=== WHAT TO WORK ON ===
Reply with one number: how many lines contain the word "picture".

━━━━━ DATA BLOCK ━━━━━

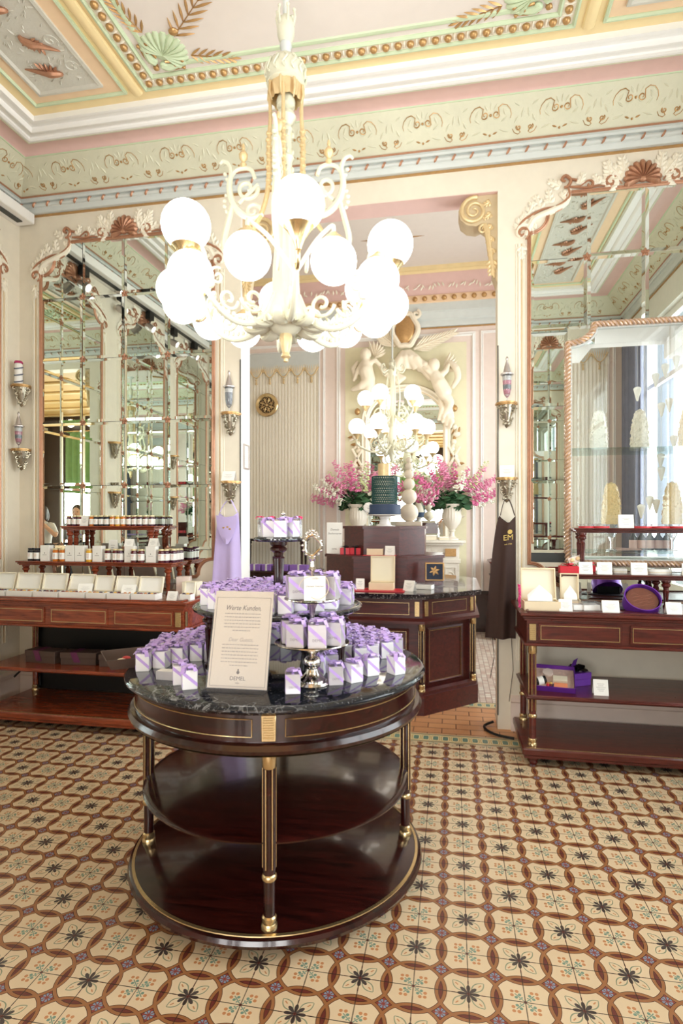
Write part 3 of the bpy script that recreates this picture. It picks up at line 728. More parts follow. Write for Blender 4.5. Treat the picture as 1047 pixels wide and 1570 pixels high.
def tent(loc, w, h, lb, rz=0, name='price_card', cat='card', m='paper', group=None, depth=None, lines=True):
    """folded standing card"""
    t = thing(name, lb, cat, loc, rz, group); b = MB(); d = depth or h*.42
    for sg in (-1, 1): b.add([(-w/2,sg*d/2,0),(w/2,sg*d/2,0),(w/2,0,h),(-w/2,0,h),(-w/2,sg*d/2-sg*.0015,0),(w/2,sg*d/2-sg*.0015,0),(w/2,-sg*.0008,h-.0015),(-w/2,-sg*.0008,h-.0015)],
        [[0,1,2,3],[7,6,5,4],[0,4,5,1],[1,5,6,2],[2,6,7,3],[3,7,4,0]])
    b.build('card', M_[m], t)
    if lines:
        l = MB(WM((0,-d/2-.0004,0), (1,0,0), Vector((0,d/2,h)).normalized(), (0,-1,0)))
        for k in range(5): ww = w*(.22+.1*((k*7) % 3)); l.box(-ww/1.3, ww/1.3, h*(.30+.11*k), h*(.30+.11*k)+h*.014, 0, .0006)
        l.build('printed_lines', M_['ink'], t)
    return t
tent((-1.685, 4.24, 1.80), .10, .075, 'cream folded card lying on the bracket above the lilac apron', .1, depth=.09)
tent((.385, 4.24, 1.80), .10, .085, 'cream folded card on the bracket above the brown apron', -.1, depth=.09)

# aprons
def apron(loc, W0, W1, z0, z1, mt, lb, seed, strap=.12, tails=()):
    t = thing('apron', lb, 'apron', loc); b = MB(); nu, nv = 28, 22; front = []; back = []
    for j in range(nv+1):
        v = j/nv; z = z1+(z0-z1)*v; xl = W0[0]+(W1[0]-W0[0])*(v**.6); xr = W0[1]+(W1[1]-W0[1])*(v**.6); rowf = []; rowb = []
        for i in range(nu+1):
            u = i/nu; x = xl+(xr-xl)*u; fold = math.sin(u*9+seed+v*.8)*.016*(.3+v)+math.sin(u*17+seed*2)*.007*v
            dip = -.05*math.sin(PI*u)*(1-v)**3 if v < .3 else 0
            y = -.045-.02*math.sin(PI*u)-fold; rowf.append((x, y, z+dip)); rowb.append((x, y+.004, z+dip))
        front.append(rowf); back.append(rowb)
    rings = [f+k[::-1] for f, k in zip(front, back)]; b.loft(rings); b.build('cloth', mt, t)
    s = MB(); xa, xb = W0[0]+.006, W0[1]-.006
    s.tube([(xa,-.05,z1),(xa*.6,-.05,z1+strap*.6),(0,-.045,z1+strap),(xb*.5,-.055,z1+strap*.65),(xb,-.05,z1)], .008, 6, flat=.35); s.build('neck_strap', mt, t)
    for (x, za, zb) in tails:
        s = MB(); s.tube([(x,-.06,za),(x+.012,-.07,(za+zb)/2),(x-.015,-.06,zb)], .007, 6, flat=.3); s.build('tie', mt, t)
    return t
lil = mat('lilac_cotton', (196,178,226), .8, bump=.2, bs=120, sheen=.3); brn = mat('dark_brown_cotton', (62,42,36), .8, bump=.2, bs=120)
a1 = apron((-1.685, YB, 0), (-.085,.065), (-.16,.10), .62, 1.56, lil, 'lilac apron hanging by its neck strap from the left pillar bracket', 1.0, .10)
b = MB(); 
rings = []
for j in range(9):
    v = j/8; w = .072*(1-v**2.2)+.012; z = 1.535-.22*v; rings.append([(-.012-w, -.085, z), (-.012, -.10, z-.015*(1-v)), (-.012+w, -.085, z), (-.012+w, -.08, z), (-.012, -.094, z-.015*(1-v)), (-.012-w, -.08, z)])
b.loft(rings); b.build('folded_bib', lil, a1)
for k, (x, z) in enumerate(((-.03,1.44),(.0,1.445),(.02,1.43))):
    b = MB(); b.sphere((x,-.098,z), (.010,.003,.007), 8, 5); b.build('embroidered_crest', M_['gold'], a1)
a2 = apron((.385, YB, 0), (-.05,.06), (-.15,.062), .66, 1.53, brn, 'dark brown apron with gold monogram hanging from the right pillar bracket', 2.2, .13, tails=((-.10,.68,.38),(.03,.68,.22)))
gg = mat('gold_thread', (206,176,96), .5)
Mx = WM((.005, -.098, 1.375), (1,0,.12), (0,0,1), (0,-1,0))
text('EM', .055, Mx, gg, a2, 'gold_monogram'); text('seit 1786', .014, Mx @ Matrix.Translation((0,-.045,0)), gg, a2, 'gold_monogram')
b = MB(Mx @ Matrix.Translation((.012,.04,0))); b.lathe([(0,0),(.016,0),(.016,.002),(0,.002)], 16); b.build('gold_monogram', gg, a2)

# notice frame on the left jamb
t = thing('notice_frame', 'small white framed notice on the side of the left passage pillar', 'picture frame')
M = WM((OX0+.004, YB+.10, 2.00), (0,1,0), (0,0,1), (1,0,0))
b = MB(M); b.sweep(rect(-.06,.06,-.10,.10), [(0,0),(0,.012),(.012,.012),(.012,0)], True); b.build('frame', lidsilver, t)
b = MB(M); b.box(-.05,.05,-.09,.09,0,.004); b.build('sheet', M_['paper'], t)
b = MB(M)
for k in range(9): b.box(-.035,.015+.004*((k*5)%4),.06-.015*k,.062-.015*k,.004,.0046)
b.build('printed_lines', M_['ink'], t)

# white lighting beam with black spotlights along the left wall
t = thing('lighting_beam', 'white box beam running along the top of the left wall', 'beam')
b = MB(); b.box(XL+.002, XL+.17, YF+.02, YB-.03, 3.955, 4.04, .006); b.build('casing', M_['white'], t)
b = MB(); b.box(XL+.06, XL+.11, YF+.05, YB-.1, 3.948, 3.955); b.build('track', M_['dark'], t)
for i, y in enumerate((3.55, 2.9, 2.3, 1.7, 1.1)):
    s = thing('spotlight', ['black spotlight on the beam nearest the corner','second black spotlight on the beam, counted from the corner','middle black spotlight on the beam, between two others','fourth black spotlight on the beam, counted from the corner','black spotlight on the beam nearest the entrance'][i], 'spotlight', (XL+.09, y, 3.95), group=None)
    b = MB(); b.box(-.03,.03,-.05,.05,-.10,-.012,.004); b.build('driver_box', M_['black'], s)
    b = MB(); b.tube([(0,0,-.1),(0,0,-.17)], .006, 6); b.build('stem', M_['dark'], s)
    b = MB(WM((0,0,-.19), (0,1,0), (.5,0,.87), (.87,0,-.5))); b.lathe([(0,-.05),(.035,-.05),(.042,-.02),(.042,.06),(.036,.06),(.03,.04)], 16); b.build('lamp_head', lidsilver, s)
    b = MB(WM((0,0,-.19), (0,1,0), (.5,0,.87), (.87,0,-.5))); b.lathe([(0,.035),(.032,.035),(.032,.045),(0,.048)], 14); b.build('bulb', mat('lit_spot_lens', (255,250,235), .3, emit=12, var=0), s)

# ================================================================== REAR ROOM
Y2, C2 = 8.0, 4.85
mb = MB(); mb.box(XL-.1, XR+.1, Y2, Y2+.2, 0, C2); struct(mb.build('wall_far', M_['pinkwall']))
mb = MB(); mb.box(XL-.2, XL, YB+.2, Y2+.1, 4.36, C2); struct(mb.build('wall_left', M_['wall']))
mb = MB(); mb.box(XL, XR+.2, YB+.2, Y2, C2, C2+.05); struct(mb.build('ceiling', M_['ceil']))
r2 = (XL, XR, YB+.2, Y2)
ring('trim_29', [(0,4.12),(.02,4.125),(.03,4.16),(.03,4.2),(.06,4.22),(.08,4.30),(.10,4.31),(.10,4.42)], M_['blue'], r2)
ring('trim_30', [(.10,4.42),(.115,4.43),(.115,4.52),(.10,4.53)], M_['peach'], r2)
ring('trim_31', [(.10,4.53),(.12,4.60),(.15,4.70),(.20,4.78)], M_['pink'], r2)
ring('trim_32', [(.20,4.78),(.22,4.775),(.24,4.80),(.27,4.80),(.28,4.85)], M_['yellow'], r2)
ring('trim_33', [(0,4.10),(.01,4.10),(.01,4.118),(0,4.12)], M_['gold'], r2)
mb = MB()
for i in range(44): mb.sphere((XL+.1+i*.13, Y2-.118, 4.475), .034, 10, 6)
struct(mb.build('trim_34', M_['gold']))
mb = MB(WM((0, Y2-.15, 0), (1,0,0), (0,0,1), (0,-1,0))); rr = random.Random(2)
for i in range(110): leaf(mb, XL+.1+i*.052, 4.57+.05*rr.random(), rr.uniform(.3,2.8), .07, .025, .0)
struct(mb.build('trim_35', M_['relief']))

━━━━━

=== THE RESPONSE ===
2